Johannes Althusius entstammte einer bäuerlichen Familie in der Grafschaft Sayn-Wittgenstein. Der Vater, Hans Althaus, war gräflicher Wollaufkäufer und Mühlenbesitzer in Diedenshausen. Althusius besuchte – wie Carl J. Friedrich, einer seiner bedeutendsten Autoren im 20. Jahrhundert – das Gymnasium Philippinum in Marburg und dann die Kölner Artistenfakultät. Er studierte Rechtswissenschaft in Basel, wo er im Humanistenkreis Basilius Amerbachs verkehrte. Möglicherweise lernte er bei einem Studienaufenthalt in Genf auch den französischen Monarchomachen Franz Hotman und den Juristen und Pandektisten Dionysius Gothofredus (eigentl. Denis Godefroy) kennen. Nach seiner Promotion zum Doktor der Rechte in Basel 1586 wurde er auf Grund seiner Erstlingsschrift »De arte Jurisprudentiae Romanae methodice digestae libri II« (Basel 1586), in der er sich zur Methode des empirischen Realismus bekannte, wie sie der französische Logiker Petrus Ramus entwickelt hatte, als erster Rechtsgelehrter an die von der Föderal-Theologie geprägte calvinistische nassauische Hohe Schule Herborn berufen.

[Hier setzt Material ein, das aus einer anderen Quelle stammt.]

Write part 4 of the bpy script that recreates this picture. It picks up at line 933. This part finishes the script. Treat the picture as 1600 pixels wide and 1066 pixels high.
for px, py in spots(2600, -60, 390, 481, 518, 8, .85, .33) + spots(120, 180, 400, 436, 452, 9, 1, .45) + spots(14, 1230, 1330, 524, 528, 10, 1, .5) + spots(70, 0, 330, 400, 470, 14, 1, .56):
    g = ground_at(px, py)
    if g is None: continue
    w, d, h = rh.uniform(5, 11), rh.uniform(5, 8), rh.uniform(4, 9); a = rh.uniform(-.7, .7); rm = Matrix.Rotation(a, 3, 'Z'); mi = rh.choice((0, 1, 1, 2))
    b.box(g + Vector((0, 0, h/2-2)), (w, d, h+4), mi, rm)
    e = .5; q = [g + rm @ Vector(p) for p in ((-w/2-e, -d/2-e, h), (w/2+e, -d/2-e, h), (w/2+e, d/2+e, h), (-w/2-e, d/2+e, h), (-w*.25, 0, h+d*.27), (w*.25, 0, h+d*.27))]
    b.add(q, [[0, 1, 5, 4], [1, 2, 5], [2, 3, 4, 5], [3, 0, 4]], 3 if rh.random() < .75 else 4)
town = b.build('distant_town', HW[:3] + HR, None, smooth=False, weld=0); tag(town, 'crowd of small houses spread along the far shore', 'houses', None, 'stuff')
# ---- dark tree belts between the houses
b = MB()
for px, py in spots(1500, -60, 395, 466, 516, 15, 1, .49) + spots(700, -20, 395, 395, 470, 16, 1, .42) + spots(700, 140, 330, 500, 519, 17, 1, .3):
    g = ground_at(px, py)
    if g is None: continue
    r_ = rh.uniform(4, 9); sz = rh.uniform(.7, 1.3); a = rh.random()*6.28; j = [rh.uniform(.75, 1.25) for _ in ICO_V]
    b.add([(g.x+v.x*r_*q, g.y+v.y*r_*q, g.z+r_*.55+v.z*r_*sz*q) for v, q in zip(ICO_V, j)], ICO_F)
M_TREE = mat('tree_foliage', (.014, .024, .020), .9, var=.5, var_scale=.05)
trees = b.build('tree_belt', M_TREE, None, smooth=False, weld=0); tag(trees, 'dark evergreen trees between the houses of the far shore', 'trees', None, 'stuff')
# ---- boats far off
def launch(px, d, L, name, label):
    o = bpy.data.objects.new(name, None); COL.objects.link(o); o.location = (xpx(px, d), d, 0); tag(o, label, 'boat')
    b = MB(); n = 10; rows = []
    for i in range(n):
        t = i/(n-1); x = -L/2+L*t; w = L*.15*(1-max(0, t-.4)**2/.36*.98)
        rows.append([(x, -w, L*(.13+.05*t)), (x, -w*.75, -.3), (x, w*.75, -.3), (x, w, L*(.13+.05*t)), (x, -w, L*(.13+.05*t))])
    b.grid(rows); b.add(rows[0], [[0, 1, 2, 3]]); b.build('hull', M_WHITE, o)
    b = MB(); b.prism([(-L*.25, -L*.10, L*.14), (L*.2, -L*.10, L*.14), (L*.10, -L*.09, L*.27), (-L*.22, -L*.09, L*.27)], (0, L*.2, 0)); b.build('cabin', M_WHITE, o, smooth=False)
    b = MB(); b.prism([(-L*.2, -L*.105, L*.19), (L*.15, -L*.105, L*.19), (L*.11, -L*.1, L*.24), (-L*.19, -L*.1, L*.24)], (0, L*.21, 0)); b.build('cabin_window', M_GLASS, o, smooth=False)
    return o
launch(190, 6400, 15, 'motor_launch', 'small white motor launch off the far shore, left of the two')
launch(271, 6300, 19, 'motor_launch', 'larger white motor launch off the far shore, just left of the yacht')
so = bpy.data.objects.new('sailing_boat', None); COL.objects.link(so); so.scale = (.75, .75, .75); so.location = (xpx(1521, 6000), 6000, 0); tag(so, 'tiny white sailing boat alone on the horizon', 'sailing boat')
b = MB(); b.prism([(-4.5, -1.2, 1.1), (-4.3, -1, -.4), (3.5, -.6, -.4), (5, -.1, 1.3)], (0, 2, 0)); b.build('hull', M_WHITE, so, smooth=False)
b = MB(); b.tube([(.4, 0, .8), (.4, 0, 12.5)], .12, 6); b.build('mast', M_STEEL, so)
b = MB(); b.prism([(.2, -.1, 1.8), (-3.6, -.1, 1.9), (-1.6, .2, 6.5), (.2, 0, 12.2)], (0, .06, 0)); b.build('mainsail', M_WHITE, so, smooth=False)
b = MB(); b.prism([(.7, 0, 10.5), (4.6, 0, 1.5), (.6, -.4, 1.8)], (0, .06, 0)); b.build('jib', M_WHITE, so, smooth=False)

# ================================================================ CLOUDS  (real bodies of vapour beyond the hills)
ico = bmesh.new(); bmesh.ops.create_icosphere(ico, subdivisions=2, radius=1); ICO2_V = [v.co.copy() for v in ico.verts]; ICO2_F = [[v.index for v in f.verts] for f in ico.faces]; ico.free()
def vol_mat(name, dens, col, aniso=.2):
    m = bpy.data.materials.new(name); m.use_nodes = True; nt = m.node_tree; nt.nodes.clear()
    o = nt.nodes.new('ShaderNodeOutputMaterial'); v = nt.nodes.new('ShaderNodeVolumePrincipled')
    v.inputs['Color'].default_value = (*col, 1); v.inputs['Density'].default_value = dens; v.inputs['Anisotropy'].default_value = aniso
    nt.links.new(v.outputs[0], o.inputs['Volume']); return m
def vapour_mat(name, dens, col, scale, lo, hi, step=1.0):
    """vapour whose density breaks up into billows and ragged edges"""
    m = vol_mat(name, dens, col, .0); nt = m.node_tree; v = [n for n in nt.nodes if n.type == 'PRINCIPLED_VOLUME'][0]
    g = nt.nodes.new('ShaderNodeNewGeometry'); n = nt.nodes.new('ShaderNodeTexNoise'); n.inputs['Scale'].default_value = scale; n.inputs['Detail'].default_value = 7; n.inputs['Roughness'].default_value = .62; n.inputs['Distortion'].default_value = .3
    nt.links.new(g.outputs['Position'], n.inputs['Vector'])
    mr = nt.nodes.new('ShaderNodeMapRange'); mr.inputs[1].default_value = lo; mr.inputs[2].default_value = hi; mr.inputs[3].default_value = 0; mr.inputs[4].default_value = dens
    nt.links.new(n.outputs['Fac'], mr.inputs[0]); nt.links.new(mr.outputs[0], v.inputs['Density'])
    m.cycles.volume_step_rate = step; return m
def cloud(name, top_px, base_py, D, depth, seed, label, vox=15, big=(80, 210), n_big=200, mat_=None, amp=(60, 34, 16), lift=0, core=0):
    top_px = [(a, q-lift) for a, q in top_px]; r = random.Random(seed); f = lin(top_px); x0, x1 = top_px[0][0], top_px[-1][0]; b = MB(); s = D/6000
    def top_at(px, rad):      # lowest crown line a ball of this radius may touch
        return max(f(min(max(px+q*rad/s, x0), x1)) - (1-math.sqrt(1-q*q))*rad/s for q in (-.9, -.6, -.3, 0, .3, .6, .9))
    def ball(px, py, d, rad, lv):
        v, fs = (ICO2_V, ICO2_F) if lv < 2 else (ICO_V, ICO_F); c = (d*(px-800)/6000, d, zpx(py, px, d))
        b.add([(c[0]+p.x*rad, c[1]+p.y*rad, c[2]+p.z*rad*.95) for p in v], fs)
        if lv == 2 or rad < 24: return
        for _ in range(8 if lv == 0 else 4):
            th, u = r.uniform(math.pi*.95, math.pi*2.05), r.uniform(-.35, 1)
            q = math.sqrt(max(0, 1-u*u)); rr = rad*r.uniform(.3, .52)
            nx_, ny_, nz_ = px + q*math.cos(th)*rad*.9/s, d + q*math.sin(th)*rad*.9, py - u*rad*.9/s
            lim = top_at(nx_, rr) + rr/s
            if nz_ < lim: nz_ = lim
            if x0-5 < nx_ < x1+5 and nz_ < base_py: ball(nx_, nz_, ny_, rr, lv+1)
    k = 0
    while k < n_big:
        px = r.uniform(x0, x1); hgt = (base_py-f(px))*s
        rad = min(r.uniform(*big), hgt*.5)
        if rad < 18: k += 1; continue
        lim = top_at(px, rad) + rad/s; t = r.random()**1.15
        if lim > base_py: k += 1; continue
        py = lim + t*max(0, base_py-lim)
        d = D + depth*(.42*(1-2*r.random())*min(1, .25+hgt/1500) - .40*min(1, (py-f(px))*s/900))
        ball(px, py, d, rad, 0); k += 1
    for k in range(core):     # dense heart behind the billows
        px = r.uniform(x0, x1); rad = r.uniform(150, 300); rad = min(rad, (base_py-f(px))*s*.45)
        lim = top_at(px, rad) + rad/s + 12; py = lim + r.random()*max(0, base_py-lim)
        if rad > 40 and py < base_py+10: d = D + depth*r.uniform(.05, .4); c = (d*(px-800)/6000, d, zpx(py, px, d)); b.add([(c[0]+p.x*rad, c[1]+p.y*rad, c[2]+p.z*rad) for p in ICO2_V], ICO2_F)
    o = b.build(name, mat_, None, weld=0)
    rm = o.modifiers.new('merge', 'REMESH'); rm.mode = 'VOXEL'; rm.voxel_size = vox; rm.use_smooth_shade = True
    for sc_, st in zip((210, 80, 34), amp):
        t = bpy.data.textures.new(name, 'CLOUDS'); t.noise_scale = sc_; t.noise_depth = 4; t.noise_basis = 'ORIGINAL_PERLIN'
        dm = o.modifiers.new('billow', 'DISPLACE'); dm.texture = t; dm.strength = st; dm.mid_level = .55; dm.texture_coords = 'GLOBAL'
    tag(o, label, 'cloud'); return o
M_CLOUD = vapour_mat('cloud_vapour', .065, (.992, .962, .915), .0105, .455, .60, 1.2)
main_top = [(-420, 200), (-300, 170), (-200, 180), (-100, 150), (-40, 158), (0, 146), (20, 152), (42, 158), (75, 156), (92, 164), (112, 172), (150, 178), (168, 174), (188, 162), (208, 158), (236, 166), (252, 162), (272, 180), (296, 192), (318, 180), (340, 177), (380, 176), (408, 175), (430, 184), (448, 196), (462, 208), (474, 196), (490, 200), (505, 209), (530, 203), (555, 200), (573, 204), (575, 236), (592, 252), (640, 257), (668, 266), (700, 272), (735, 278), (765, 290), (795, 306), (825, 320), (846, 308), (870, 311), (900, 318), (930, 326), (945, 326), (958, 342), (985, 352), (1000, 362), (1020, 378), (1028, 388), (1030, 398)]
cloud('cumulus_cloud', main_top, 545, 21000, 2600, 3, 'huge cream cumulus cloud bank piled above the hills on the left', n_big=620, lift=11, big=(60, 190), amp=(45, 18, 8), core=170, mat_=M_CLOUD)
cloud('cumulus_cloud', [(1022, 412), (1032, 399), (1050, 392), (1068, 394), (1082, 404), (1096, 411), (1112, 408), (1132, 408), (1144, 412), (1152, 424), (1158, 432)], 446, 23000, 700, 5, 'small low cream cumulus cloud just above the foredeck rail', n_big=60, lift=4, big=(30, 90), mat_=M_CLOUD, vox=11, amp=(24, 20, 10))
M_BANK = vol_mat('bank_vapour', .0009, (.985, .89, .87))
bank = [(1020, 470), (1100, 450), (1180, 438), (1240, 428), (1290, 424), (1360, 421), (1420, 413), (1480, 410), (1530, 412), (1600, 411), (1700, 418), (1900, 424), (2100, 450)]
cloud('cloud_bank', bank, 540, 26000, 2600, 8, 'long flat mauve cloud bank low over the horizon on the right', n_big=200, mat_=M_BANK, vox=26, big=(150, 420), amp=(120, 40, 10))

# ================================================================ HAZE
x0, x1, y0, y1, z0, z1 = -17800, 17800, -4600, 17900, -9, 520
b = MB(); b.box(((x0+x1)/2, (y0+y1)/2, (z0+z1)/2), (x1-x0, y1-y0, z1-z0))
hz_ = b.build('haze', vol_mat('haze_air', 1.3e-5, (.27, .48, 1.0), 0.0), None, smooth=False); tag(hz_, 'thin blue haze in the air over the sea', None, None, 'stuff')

In Herborn war Althusius neben seiner Rechtsprofessur gleichzeitig als gräflicher Rat und Rechtsberater für seinen nassauischen Landesherrn, den Grafen Johann VI. den Älteren, einen Bruder Wilhelm von Oraniens, tätig. 1592 folgte Althusius einem Ruf an die calvinistische Hohe Schule in Burgsteinfurt, das Gymnasium Arnoldinum. 1596 kehrte er wieder an die nassauische Hohe Schule zurück, die zu dieser Zeit von Herborn nach Siegen verlegt worden war. 1599/1600 war Althusius Rektor der nassauischen Hohen Schule in Siegen, 1602 nochmal der inzwischen wieder nach Herborn zurückverlegten Hohen Schule, der nach dem Landesherrn genannten Johannea. 1603 erschien sein Hauptwerk, die "Politica Methodice Digesta". 1604 wurde Althusius Stadtsyndikus der Stadt Emden. Er war dies bis ins hohe Alter, lehnte mehrere Rufe als Rechtsgelehrter an holländische Universitäten ab und blieb seiner Wahlheimat Emden bis zu seinem Tod treu.

Wissenschaftliches Werk

Althusius entwickelte auf deutsch-rechtlicher Grundlage und einem calvinistisch, föderal-theologisch beeinflussten und geprägten Staats- und Naturrechtsverständnis die erste normative und systematische Staatstheorie der ständischen Monarchie in der frühen Neuzeit. Der Staatsrechtler, der mit seinem Hauptwerk, der "Politica", als bedeutendster politischer Theoretiker des Calvinismus gilt, wird in der frühen Entwicklung der Föderalismustheorie als der größte Föderalismus-Theoretiker des 16. und 17. Jahrhundert angesehen. Verbunden damit werden Althusius ideengeschichtlich auch Vorstellungen zur Entwicklung und Gestaltung des Subsidiaritätsprinzips zugeschrieben.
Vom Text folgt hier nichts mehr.